Однако существует и сильная версия утверждения Либиха. Согласно ей, эксперимент имеет значение, только если речь идет о проверке предложенной теории. Только если, например, Дэви считает, что свеча потухнет (или вспыхнет), эксперимент имеет какой-либо смысл как проверяемый. Я считаю, что это просто неверно. Можно проводить эксперимент просто из любопытства, для того чтобы увидеть, что произойдет. Естественно, что многие из наших экспериментов сделаны под влиянием более специфических предположений. Так, Дэви спрашивает, производят ли все водоросли одного вида, независимо от того, находятся ли они в пресной или соленой воде, газ, который он безошибочно определил как кислород.

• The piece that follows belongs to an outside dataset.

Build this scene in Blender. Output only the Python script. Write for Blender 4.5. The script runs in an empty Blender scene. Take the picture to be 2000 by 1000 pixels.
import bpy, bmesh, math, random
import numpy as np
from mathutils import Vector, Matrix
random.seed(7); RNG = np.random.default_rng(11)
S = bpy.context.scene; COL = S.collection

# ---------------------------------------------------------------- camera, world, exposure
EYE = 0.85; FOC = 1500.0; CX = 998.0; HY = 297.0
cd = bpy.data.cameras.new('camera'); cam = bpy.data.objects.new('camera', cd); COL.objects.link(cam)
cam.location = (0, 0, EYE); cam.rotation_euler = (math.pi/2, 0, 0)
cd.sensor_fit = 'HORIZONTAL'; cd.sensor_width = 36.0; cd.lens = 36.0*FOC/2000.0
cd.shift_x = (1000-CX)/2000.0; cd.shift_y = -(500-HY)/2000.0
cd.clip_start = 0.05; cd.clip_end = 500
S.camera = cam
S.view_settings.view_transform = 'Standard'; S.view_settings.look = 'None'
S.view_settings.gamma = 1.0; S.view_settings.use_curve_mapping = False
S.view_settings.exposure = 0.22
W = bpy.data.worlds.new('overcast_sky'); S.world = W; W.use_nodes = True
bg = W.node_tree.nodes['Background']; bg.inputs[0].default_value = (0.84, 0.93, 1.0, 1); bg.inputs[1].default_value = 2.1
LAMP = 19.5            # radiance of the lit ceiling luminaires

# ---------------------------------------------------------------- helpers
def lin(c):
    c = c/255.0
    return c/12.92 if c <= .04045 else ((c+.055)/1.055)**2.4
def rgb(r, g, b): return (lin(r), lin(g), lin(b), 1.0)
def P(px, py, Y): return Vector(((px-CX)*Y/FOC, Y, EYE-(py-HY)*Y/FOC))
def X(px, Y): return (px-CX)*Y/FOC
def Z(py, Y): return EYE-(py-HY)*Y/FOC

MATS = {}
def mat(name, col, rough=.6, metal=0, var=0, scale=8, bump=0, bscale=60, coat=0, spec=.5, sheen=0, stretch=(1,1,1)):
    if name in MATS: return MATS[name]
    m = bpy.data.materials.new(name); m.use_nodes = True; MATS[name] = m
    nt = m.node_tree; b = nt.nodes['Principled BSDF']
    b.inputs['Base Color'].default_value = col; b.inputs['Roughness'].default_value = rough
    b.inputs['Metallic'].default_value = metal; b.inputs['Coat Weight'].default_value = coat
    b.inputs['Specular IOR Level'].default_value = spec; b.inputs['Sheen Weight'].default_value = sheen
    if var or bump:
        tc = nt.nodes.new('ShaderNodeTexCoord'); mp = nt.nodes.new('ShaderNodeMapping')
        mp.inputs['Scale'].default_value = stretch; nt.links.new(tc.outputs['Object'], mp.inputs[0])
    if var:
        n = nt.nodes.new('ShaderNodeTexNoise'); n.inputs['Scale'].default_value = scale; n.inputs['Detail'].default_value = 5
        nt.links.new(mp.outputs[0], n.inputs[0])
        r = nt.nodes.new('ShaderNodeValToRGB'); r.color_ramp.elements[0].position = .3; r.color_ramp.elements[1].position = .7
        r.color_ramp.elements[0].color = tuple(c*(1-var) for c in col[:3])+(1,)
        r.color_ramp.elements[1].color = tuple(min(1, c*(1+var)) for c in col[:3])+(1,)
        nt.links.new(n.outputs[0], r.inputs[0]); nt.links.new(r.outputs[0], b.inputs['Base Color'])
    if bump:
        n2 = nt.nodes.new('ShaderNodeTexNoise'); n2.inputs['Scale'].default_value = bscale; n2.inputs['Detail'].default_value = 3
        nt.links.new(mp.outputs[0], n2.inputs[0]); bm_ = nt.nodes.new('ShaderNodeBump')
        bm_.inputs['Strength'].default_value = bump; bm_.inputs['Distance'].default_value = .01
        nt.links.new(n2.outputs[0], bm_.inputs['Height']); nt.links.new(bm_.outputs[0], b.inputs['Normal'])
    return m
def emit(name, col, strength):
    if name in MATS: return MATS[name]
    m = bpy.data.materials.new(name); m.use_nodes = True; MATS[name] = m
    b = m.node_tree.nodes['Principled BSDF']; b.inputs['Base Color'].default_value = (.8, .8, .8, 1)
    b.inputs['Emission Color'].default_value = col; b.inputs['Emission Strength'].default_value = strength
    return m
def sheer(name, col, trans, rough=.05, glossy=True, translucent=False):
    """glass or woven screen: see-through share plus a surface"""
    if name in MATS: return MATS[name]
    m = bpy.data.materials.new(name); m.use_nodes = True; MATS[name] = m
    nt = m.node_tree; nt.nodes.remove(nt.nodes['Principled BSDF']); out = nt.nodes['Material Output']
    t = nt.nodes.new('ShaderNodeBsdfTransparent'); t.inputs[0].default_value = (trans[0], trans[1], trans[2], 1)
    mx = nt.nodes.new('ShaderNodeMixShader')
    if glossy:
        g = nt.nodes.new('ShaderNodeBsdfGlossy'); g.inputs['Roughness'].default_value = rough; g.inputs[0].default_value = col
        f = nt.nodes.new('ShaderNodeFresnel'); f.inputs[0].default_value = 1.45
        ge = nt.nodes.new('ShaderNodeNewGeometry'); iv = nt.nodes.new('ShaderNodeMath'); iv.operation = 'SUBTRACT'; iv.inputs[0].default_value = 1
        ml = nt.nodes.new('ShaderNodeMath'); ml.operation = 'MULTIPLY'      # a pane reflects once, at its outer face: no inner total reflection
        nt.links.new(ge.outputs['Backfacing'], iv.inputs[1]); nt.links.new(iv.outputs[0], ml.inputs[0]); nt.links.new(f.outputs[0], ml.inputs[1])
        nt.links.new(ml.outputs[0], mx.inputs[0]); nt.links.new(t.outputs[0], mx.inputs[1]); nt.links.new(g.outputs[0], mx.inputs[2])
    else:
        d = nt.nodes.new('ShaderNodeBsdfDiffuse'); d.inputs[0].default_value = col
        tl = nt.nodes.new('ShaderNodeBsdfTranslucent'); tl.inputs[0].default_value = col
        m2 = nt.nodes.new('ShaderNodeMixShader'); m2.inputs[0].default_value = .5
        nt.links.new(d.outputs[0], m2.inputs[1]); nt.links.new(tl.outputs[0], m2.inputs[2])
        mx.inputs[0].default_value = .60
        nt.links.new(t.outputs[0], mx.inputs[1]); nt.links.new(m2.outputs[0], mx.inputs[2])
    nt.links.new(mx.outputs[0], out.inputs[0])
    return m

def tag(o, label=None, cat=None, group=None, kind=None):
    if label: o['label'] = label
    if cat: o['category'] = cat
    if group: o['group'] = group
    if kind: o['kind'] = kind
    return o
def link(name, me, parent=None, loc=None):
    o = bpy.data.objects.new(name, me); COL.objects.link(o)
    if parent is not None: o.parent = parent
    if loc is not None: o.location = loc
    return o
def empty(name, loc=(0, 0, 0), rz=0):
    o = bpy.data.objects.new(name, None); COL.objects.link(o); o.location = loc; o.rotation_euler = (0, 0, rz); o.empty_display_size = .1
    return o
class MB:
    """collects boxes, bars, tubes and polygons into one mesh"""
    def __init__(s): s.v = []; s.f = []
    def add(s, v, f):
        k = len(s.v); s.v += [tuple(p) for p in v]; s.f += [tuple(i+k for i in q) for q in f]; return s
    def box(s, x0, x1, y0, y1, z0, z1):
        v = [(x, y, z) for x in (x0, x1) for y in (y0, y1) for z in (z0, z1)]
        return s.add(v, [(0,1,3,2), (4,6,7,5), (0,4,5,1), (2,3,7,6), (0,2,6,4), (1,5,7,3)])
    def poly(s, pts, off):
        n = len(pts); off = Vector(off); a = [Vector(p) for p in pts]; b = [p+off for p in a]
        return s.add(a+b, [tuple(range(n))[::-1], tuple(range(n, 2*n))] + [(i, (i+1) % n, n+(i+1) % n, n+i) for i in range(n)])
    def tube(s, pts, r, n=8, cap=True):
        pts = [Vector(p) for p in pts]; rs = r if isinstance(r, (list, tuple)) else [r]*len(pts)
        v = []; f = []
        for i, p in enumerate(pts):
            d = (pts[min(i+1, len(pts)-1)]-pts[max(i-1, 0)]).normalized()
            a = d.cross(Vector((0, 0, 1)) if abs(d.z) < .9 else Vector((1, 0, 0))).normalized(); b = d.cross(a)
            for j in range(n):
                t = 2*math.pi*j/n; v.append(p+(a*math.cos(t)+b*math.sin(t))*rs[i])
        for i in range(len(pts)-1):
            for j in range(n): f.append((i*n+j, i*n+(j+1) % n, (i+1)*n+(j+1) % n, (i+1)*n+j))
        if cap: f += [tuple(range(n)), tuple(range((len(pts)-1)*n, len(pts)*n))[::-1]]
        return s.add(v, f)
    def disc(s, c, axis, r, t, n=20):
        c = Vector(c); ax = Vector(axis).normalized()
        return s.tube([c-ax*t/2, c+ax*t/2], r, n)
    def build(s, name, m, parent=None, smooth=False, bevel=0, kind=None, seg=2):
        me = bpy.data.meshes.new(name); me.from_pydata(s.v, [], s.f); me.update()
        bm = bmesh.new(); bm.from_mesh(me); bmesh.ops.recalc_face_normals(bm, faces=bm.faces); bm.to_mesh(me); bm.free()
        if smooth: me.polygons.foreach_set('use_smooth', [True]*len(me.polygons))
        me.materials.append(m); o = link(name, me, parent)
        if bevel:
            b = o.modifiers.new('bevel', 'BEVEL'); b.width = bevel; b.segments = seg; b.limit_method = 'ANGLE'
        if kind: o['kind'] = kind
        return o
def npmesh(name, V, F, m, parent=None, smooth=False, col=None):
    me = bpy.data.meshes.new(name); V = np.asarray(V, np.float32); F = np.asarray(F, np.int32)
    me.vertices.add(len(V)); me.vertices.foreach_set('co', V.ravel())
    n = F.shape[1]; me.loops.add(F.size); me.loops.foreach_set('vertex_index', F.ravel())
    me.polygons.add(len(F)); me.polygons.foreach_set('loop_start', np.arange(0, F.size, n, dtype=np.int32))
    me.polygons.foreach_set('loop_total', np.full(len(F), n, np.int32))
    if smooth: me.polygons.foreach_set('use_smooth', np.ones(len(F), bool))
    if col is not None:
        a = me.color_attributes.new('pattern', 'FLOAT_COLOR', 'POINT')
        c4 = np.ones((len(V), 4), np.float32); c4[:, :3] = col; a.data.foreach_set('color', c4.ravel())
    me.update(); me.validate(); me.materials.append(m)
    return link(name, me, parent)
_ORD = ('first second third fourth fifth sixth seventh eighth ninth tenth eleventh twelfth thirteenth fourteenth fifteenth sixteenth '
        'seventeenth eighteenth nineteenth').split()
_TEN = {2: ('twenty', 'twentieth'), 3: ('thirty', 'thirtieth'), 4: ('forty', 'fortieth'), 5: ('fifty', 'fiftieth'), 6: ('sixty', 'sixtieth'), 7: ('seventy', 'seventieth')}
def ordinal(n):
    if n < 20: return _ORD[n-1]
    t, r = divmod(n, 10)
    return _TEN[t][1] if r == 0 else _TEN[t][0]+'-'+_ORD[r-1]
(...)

Он делает новые опыты, которые приводят его к "общенаучной истине".
Я не интересуюсь тем, совершает ли в самом деле здесь Дэви индуктивный вывод, как сказал бы Карнап, или он в конечном счете неявно придерживается методологии гипотез и опровержений Поппера. Не следует забывать к тому же, что собственный пример Дэви не является, как он полагал, научной истиной. Современная классификация водорослей утверждает, что Confervae даже не является естественным типом! Не существует такого рода или вида.
В основном я озабочен вопросом о сильной версии: должна ли обязательно ставиться цель проверки предположения, для того чтобы эксперимент был осмысленным? Я думаю, что нет. Конечно, даже слабая версия не бесспорна. Физик Джордж Дарвин говаривал, что иногда нужно ставить самые безумные эксперименты, например, в течение месяца по утрам играть на трубе тюльпанам. Скорее всего ничего не произойдет, но если что-либо произойдет, то это будет потрясающим открытием.